All the main opposition parties accuse Prime Minister Recep Tayyip Erdogan of wanting to create a presidential system with few checks or balances, ahead of his expected bid for the presidency next year. This week, a senior member of the ruling AK party gave the parliamentary constitution reconciliation commission a July 1 deadline for completing its work.

Observers expect the government will put forward its own draft constitution.  Cengiz Aktar, a political scientist at Istanbul’s Bahcesehir University, says reforms have to be introduced to keep the peace process on track.

"No one expects a full-fledged, brand new constitution any more from this commission. Turkey still needs a temporary constitution that would contain key elements to make sure the peace process will proceed," said Aktar.
The government will need the support of one other party to ensure constitutional reform is approved in parliament and then in a national referendum. Tan of the pro-Kurdish BDP says a deal could be reached with the Turkish prime minister if he modifies his presidential plans.

"If he [the prime minister] gives all the rights to the Kurds, maybe [we] will discuss the presidential system, not according [to] his idea, [but] according to the United States system with the checks and balances,"said Tan.

So far, Prime Minister Erdogan has rejected the U.S. model, claiming it’s too restrictive. Soli Ozel, a political scientist at Istanbul’s Kadir Has University, warns any constitution that excludes the main opposition party risks dividing the country and casting a shadow over the document's legitimacy.

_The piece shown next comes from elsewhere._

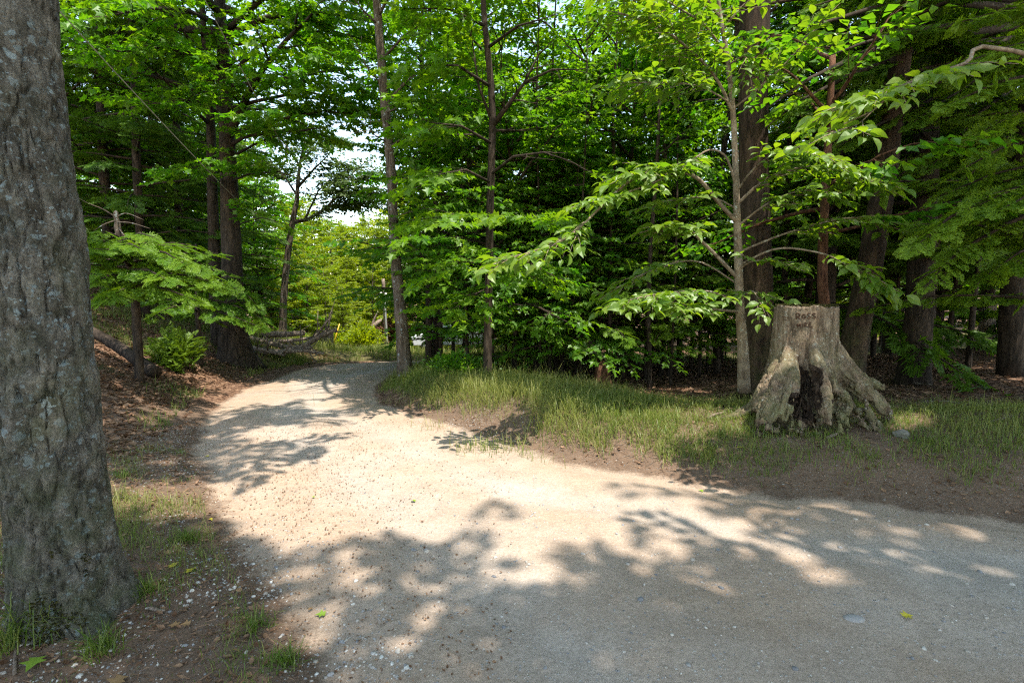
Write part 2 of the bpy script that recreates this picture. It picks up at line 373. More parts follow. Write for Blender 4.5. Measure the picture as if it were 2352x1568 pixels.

"There will be a severe problem of legitimacy for that constitution. It will have the numbers [to pass in parliament] but it will not have the support of [a] significant part of the Turkish population, which will then be dead [set] against it. And legitimacy is not a very concrete thing: you cannot touch it, you just feel it when it breaks down. A constitution that passes solely with AKP and BDP votes is not going to be on very solid ground," said Ozel.
The government's July 1 deadine for the parliamentary constitution reconciliation commission to complete its work means it has less than three months to reach an agreement.  Observers warn that with hopes for an end to the nearly three-decade-long conflict hanging in the balance, pressure to reach a consensus on a new constitution can only grow.